Petróleos de Venezuela (PDVSA) has asserted that evidence proves sabotage was behind the country’s deadliest refinery disaster. Meanwhile, the Petroleum and Mines Ministry has dismissed the World Bank arbitration panel’s ruling against the 2007 expropriation of the oil assets of ConocoPhillips. (Read that story here.)
PDVSA President Rafael Ramírez said “seven out of eight bolts of the P-2601 pump of Block 23 were deliberately loosened.” Vibration would then have forced a mechanical fatigue breakage which “permitted a massive and abrupt leak” of olefins, he explained.
The blast occurred 70 minutes after the control supervisor first detected the leak, according to the report released this week (embedded at the bottom of the page) by the state-run company’s investigative committee. They estimated consequent damages at US$1.1 billion.
Ramírez, who also heads the Petroleum and Mines Ministry, insisted “an external action” caused the tragic event at the Amuay Refinery on August 25, 2012, which resulted in 47 dead and 135 seriously injured.
“Whoever did this was not suicidal,” Ramírez argued. The bolts were left “loosened so that they would work for a while.” He added, “It was not just some defective device that leaked gas.”
Opposition National Assembly (AN) lawmakers in September, 2012, however, established the “Truth Over Amuay” commission. Their report, published last month, alleged underinvestment and delays in major maintenance as the root causes for a vapor cloud explosion — the product of a leak from the collapse of the mechanical seal on one or more of the P-200 pumps at the base of the TK-208 and TK-209 spheres.
PDVSA has repeatedly refused to receive their findings — and Ramírez has fired back: “These are accusations that I reject and combat.”
Amuay, along with the Cardón Refinery, forms the Paraguaná Refining Center (CRP) in the northeastern state of Falcón. They have a combined nameplate capacity of 940,000 barrels per day (bpd) of crude.

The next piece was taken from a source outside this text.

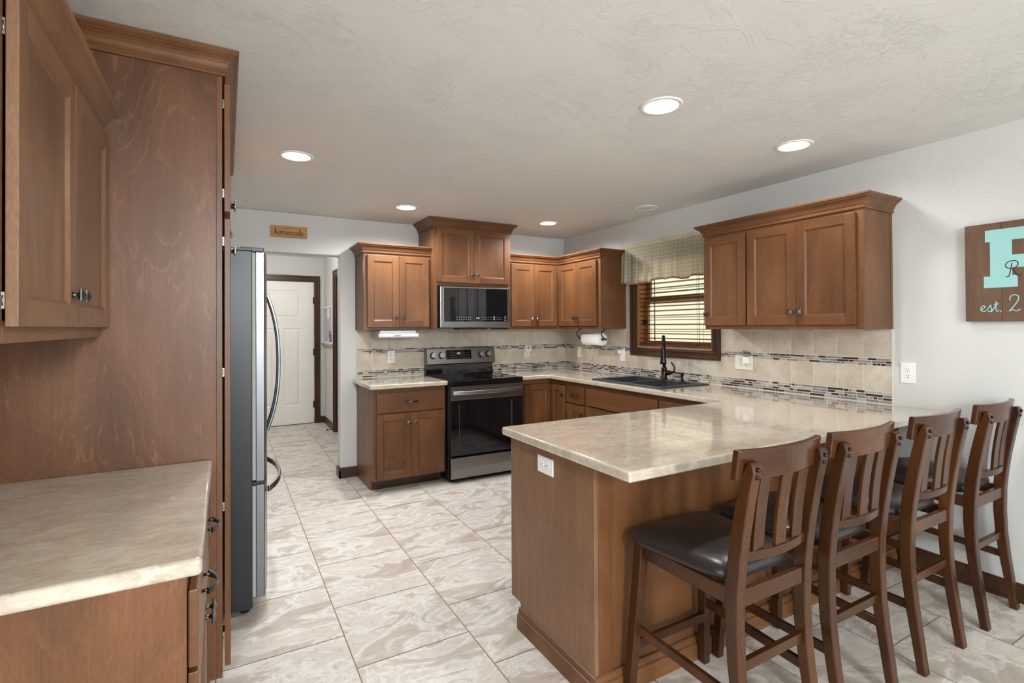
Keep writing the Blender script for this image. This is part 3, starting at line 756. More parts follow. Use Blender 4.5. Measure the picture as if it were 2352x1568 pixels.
# peninsula base
PX0, PY0, PY1 = 1.19, 1.49, 2.115
pn = thing('peninsula_cabinet', 'wooden peninsula base with outlet in its end panel, behind the four stools', 'cabinet', (PX0, PY0, 0), 0, 'stained wooden kitchen cabinets')
obj('carcass', M().box(PX0+.02, XR-.001, PY0+.02, PY1-.02, .10, CT-CTH-.001), WOODS, pn)
obj('end_panel', M().prism([(PY0, 0), (PY1-.085, 0), (PY1-.085, .105), (PY1-.075, .118), (PY1, .118), (PY1, CT-CTH-.001), (PY0, CT-CTH-.001)], 'x', PX0, PX0+.0195), wood_lit_v, pn, bevel=.0015)  # end panel brightness is partly painted into its maple colour
obj('back_panel', M().box(PX0+.085, XR-.001, PY0+.004, PY0+.0195, 0, CT-CTH-.001), wood_v, pn, bevel=.001)
obj('corner_stile', M().box(PX0+.02, PX0+.083, PY0-.001, PY0+.0195, 0, CT-CTH-.001), wood_v, pn, bevel=.002)
obj('toe_kick', M().box(PX0+.02, XF_B, PY1-.10, PY1-.085, 0, .0995), trim_w, pn)
BM = [(0, .0), (.016, 0), (.016, .058), (.014, .066), (.008, .070), (.010, .076), (.006, .092), (0, .096)]
obj('base_moulding', crown_mesh([(PX0, PY1-.078), (PX0, PY0-.001), (XR-.001, PY0-.001)], 0, prof=BM), wood_x, pn)
obj('face_frame', M().box(PX0+.02, XF_B-.002, PY1-.0195, PY1-.002, .10, CT-CTH-.001), wood_v, pn, bevel=.001)
for k in range(3):
    a = PX0+.04+k*.53
    dd = door_mesh(0, .52, .115, .834); dd.xf(lambda p, a=a: Vector((a+.52-p.x, PY1-p.y-.001, p.z)))
    d_ = obj('door', dd, WOODS, pn, bevel=.0018)
    kk = knob_mesh(.49, .75); kk.xf(lambda p, a=a: Vector((a+.52-p.x, PY1-p.y-.001, p.z))); obj('knob', kk, m_pewter, d_)

# worktops
SK = (2.905, 3.39, 2.84, 3.57)      # sink cut-out x0,x1,y0,y1
CX, CY1 = 2.795, 4.195
def in_top(a, b):
    if SK[0] < a < SK[1] and SK[2] < b < SK[3]: return False
    return (a > CX) or (b < 2.147) or (b > CY1 and a > 2.4925)
ct = M().cells(sorted([1.157, 2.4925, CX, SK[0], SK[1], XR-.001]), sorted([1.262, 2.147, SK[2], SK[3], CY1, YB-.001]), in_top, CT-CTH, CT)
c_ = obj('countertop', ct, m_counter, bevel=.009, seg=4)
tag(c_, 'long beige laminate countertop wrapping from the range past the sink to the peninsula', 'countertop', 'laminate countertops'); centre(c_)
c_ = obj('countertop', M().box(1.034, 1.7225, CY1, YB-.001, CT-CTH, CT), m_counter, bevel=.009, seg=4)
tag(c_, 'short beige laminate countertop left of the range, under the radio', 'countertop', 'laminate countertops'); centre(c_)
c_ = obj('countertop', M().box(XL+.001, -.044, 1.245, 2.158, CT-CTH, CT), m_counter, bevel=.011, seg=5)
tag(c_, 'grey-beige laminate countertop against the tall pantry panel, below the left cabinet', 'countertop', 'laminate countertops'); centre(c_)

# ================================================================== text helpers
def text_mesh(s, size, mb, fn, mat=0, align='LEFT', depth=0.0006):
    # outline text laid in local (u, v); fn maps (u, v, h) -> world
    cu = bpy.data.curves.new('lettering', 'FONT'); cu.body = s; cu.size = size; cu.align_x = align; cu.extrude = depth; cu.resolution_u = 4
    o = bpy.data.objects.new('lettering', cu); COL.objects.link(o); bpy.context.view_layer.update()
    me = bpy.data.meshes.new_from_object(o.evaluated_get(bpy.context.evaluated_depsgraph_get()))
    b = len(mb.v); mb.v += [tuple(fn(v.co.x, v.co.y, v.co.z)) for v in me.vertices]
    for p in me.polygons: mb.f.append(tuple(b+i for i in p.vertices)); mb.mi.append(mat); mb.sm.append(False)
    bpy.data.objects.remove(o); bpy.data.curves.remove(cu); bpy.data.meshes.remove(me)
    return mb
def spline(pts, n=6):
    P = [pts[0]]+list(pts)+[pts[-1]]; out = []
    for i in range(1, len(P)-2):
        for k in range(n):
            t = k/n; a, b, c, d = P[i-1], P[i], P[i+1], P[i+2]
            out.append(tuple(.5*((2*b[j])+(c[j]-a[j])*t+(2*a[j]-5*b[j]+4*c[j]-d[j])*t*t+(3*b[j]-a[j]-3*c[j]+d[j])*t**3) for j in range(2)))
    out.append(tuple(pts[-1])); return out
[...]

Reuters recently reported that PDVSA’s full network of refineries were running at 74 percent capacity. An internal report showed that of the 1.62 million bpd total capacity, PDVSA’s network was producing 1.2 million bpd. Fires, small explosions, leakages, and power cuts appear to have been the main culprits. Since May, 15 events have hit PDVSA refineries at Amuay, Cardón, El Palito, Puerto La Cruz, and Isla (Curacao).
“PDVSA is opaque,” says Robert Bottome, a Venezuelan economist and chief editor of the financial publication VenEconomía. “Circumstantial evidence,” as in the increased number of accidents, points to a severely deteriorated company infrastructure, Bottome told the PanAmerican Post.
Gustavo Benítez, a former PDVSA industrial security chief, considers the government’s accounting somewhat “speculative.” The state-run company’s report, he told the Associated Press, neglected to explain why systems at Amuay, which should have prevented the gas cloud from expanding outside the refinery limits, didn’t work. Benítez insisted that “the pump would have had to have been damaged, the sensors [that detect leaks] would have had to have been damaged” and mitigation systems as well. These flaws showed, rather, that “maintenance had been highly inefficient.”
Ramírez has ruled out fault on the part of PDVSA employees, but he says the “Attorney General’s Office will determine who the responsible individuals are.” He linked the sabotage to the “extreme right” and added, the facts “demonstrate that there is a group of foolish people who are capable of bringing the country to situations that no one wants.”
AN Deputy Maria Corina Machado, along with nine other lawmakers from the Mesa de la Unidad Democrática (MUD), have faced increasing pressure from the government as members of the Truth Over Amuay Commission. Stella Lugo, the governor of Falcón, has made calls to remove Machado’s parliamentary immunity and for the Attorney General’s Office to investigate her and other members of the commission for handing out pamphlets “falsely” warning of continued risks in PDVSA facilities.
Bottome said, in a probable “witch hunt” Machado would be a particularly important target. “She is one of the few who speak out sensibly and intelligently . . . the government doesn’t like that.”